Sunday, March 22, 2009

Farmin' ain't pretty...

Hope everyone had a great weekend. It was a busy one for us. We have a brand new baby in our family. My baby brother is a daddy! And no he's not Amish, he just marches to the beat of his own drummer and evidently neither of them have access to sharp implements such as razors.
As for the rest of the weekend, well you met Charles and you met Red. Well Charles is doing much better, thanks for asking.
Through my amazing powers of deduction I have pretty much figured out that the perpetrator of Charles' lost toe was Rosie. Rosie is a another rooster. Rosie was purchased as a hen, but upon her rather disappointing development as she got older, it was quite evident that Rosie is indeed a rooster.

I believe that in the spirit of Spring, young Charles' amorous feelings led him to frolic with one of the hens, which angered Evil Rosie, so he bit his toe off. Not acceptable. But even worse was on Sunday morning when I found dear old Red bleeding in the corner of the hen house (not ROOSTER house). Her foot was also cut, but nothing was missing. Rosie the beast commenced to pushing her out of the door and she was trying so very hard to get away from him. So the die was cast. His fate was sealed. Ol' Rosie was banished from the hen house, but to what end you ask? Well this is a farm and I do need to be farmer like. So I did it. Well, ok no I didn't, but my husband did it. Rosie the Rooster will be no longer a perpetrator of domestic violence against Red or Charles or the Weird Chickens or the Young Ones,

Rosie the Rooster will be supper.

Which brings me to this question. How far removed are we from our food?
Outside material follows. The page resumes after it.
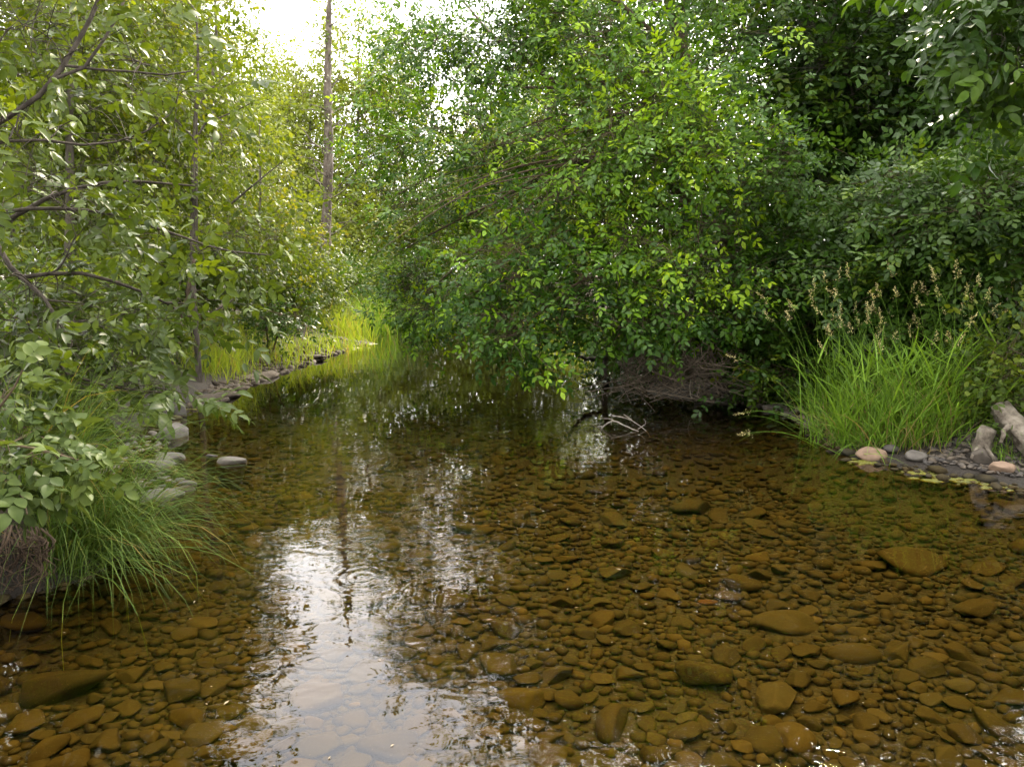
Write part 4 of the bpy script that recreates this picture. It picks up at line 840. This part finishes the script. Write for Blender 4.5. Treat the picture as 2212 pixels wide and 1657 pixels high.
wood('thick trunked tree near the right edge of the wood', 2040, 14.0, [(2080, 100, 14, 140, 140, 1.4, 56, 0.0), (2010, 330, 14, 140, 110, 1.2, 46, 0.0), (2150, 380, 14, 130, 110, 1.2, 46, -0.05), (2150, -150, 14, 220, 160, 1.5, 70, 0.0)], 83, r0=0.24)
wood('dark tree closing the right edge of the picture', 2230, 10.0, [(2200, 150, 10, 110, 130, 1.0, 46, 0.0), (2180, 330, 9.6, 110, 100, 0.9, 44, 0.0), (2240, 480, 9.6, 120, 90, 0.9, 40, -0.1), (2260, -120, 10, 180, 160, 1.2, 56, 0.0)], 84)
wood('shadowy tree behind the hanging boughs at midstream', 1480, 16, [(1450, 350, 16, 170, 130, 1.6, 60, -0.05), (1520, 560, 15.5, 170, 80, 1.4, 60, -0.1), (1400, 120, 16, 190, 140, 1.6, 60, 0.0), (1450, -150, 16, 220, 150, 1.6, 60, 0.0)], 85, lm='leaf_green', tint=0.3)
wood('deep background tree of the right wood with yellowish leaves', 1850, 19, [(1780, 350, 19, 190, 120, 2, 54, 0.3), (1980, 430, 19, 170, 110, 2, 50, 0.3), (1850, 150, 19, 220, 130, 2, 56, 0.25), (1700, 560, 18, 200, 60, 2, 54, 0.1)], 86, sc=1.25, sig=0.5)
wood('far right background tree with backlit leaves', 2200, 18, [(2160, 200, 18, 160, 160, 2, 50, 0.3), (2200, 480, 18, 170, 100, 2, 50, 0.25), (2330, 0, 18, 180, 200, 2, 60, 0.2)], 87, sc=1.25, sig=0.5)
wood('tall tree behind the upper boughs right of the sky gap', 1345, 18, [(1190, 130, 18, 110, 120, 1.6, 56, 0.15), (1230, -80, 18, 140, 130, 1.8, 56, 0.1), (1180, 300, 18, 110, 100, 1.6, 46, 0.1), (1330, 100, 18, 120, 150, 1.6, 56, 0.1)], 89, lm='leaf_green', tint=0.45, lean=-90)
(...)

It was hard to do this and I didn't even do it, my husband did. But I am cooking IT as we speak. Is it hard because we knew this chicken? This chicken had a name? I do know that if there were no choice, if we couldn't run to the store and buy a pale bird in plastic wrap for $5.00, I would have no conscience in this regard. Off with his head and no remourse, my kids need to eat. However, of course that's not the case. We can go to the market. It is hard to justify the taking of a life.

I relish the choices I have made to lead the life I lead. I am proud of my sufficiency and am grateful for the strengh it takes to be who I am. And sometimes I am ashamed of that very same thing.
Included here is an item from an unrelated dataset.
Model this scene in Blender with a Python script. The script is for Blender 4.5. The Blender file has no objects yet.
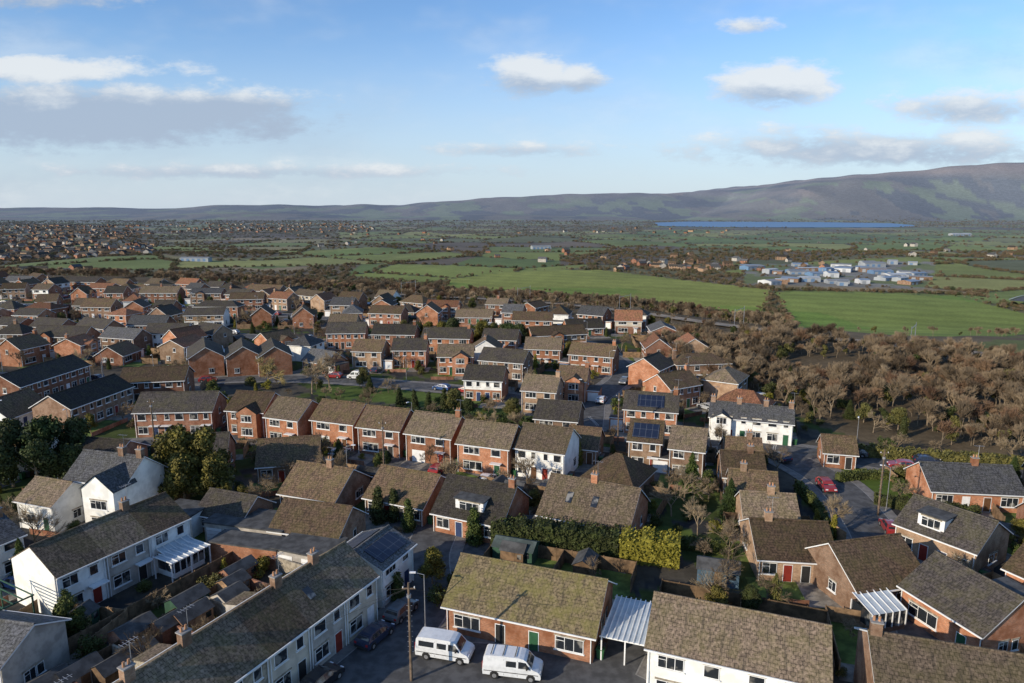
import bpy, bmesh, math, random
import numpy as np
from mathutils import Vector, Matrix, Euler
random.seed(7); np.random.seed(7)
D=bpy.data; SC=bpy.context.scene; COL=SC.collection
R=random.random; U=random.uniform
# ---------------------------------------------------------------- terrain
EX=[-400,-250,-100,0,60,100,150,250,400]; EY=[430,400,330,285,245,200,170,150,140]
def sm(t):
    t=np.clip(t,0,1); return t*t*(3-2*t)
def TZ(x,y):
    x=np.asarray(x,float); y=np.asarray(y,float)
    z=-38*sm((y-np.interp(x,EX,EY))/350)
    und=5*np.sin(x/210+1)*np.sin(y/260+.5)+3*np.sin(x/95+y/140)+2*np.sin(x/60-y/77)
    z=z+und*sm((y-650)/400)*(1-sm((y-2400)/600))
    far=np.interp(x,[-9000,-7000,-6200,-5200,-4300,-3600,-2900,-2350,-1900,-1440,-930,-413,620,1300,2160,2700,3330,5000,9000],[65,48,70,44,66,95,110,85,105,95,145,190,225,260,250,280,335,400,430])
    g=np.sin(x/330+2*np.sin(y/700))+.6*np.sin(x/140+y/400)+.4*np.sin(x/71-y/150)
    z=z+(far+38+g*8)*sm((y-6300)/2600)*1.0
    near=np.interp(x,[1500,2100,2400,2600,2950,3350,3820,4350,6500],[-38,50,150,225,290,345,410,470,470])
    zn=-38+(near+38+g*12)*sm((y-4950-200*np.sin(x/500))/1700)
    lo=-38+sm((y-5000)/1300)*(45*np.exp(-((x+2500)/700)**2)+38*np.exp(-((x+300)/600)**2)+10*(1+np.sin(x/520)))
    z=np.maximum(z,zn); z=np.maximum(z,np.where((y>4500)&(x<1100),lo,-99))
    return z
def tz(x,y): return float(TZ(x,y))
def inpoly(x,y,P):
    ins=np.zeros(x.shape,bool); n=len(P)
    for i in range(n):
        x1,y1=P[i]; x2,y2=P[(i+1)%n]
        if y1==y2: continue
        c=((y1>y)!=(y2>y))&(x<(x2-x1)*(y-y1)/(y2-y1)+x1); ins^=c
    return ins
# ---------------------------------------------------------------- materials
def newmat(name):
    m=D.materials.new(name); m.use_nodes=True; nt=m.node_tree
    return m,nt,nt.nodes['Principled BSDF']
def nd(nt,t,**k):
    n=nt.nodes.new(t)
    for a,b in k.items():
        if a in n.inputs: n.inputs[a].default_value=b
        else: setattr(n,a,b)
    return n
def mixc(nt,fac,a,b,mode='MIX'):
    n=nt.nodes.new('ShaderNodeMix'); n.data_type='RGBA'; n.blend_type=mode
    for s,v in ((0,fac),(6,a),(7,b)):
        if hasattr(v,'is_output'): nt.links.new(v,n.inputs[s])
        else: n.inputs[s].default_value=v if s==0 else (*v[:3],1)
    return n.outputs[2]
def ramp(nt,src,a,b):
    n=nt.nodes.new('ShaderNodeMapRange'); nt.links.new(src,n.inputs[0]); n.inputs[1].default_value=a; n.inputs[2].default_value=b
    n.interpolation_type='SMOOTHSTEP'; return n.outputs[0]
def noise(nt,vec,scale,detail=3,rough=.6):
    n=nd(nt,'ShaderNodeTexNoise',Scale=scale,Detail=min(detail,4),Roughness=rough)
    if vec is not None: nt.links.new(vec,n.inputs['Vector'])
    return n.outputs[0]
def objscale(nt,c,lo,hi):
    oi=nd(nt,'ShaderNodeObjectInfo'); mr=nd(nt,'ShaderNodeMapRange'); nt.links.new(oi.outputs['Random'],mr.inputs[0]); mr.inputs[3].default_value=lo; mr.inputs[4].default_value=hi
    vm=nd(nt,'ShaderNodeVectorMath',operation='SCALE'); nt.links.new(c,vm.inputs[0]); nt.links.new(mr.outputs[0],vm.inputs['Scale']); return vm.outputs[0]
def mat_simple(name,col,rough=.7,var=.25,scale=.8,metal=0,spec=.3,objrand=0):
    m,nt,b=newmat(name); g=nd(nt,'ShaderNodeNewGeometry')
    f=noise(nt,g.outputs['Position'],scale,3)
    dark=[c*(1-var) for c in col]; lite=[min(1,c*(1+var)) for c in col]
    c=mixc(nt,ramp(nt,f,.35,.65),dark,lite)
    if objrand: c=objscale(nt,c,1-objrand,1+objrand)
    nt.links.new(c,b.inputs['Base Color']); b.inputs['Roughness'].default_value=rough; b.inputs['Metallic'].default_value=metal
    b.inputs['Specular IOR Level'].default_value=spec
    return m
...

Well enough of that... I need to make a pink quilt (would it be tacky to throw in a package of Daisy shavers?)

Smiles from the farm,


  1. I forgot about that side of farming (sigh). But anyway,
    congrats on the newborn Auntie, and where DOES bad guy go??

  2. This is something I struggle with a bit myself. It is one of the reasons I never give the meat wethers names. The way I look at it is, the animals I have raised for food I KNOW they had a good life. Until they got to weight they had plenty of food, good care and a large pasture with grass and sunshine, I can't say I know that about the food I buy from the grocery store. There is a good chance that animal might have had a horrible life in a feed lot or small pen so as long as we are going to eat meat I feel like we are promoting humane farming by raising our own food. We also know what is in it or rather what is not in it, antibiotics & other drugs.. because we raised it. Still it isn't easy sometimes!

  3. I agree with Jennifer. 110% agree.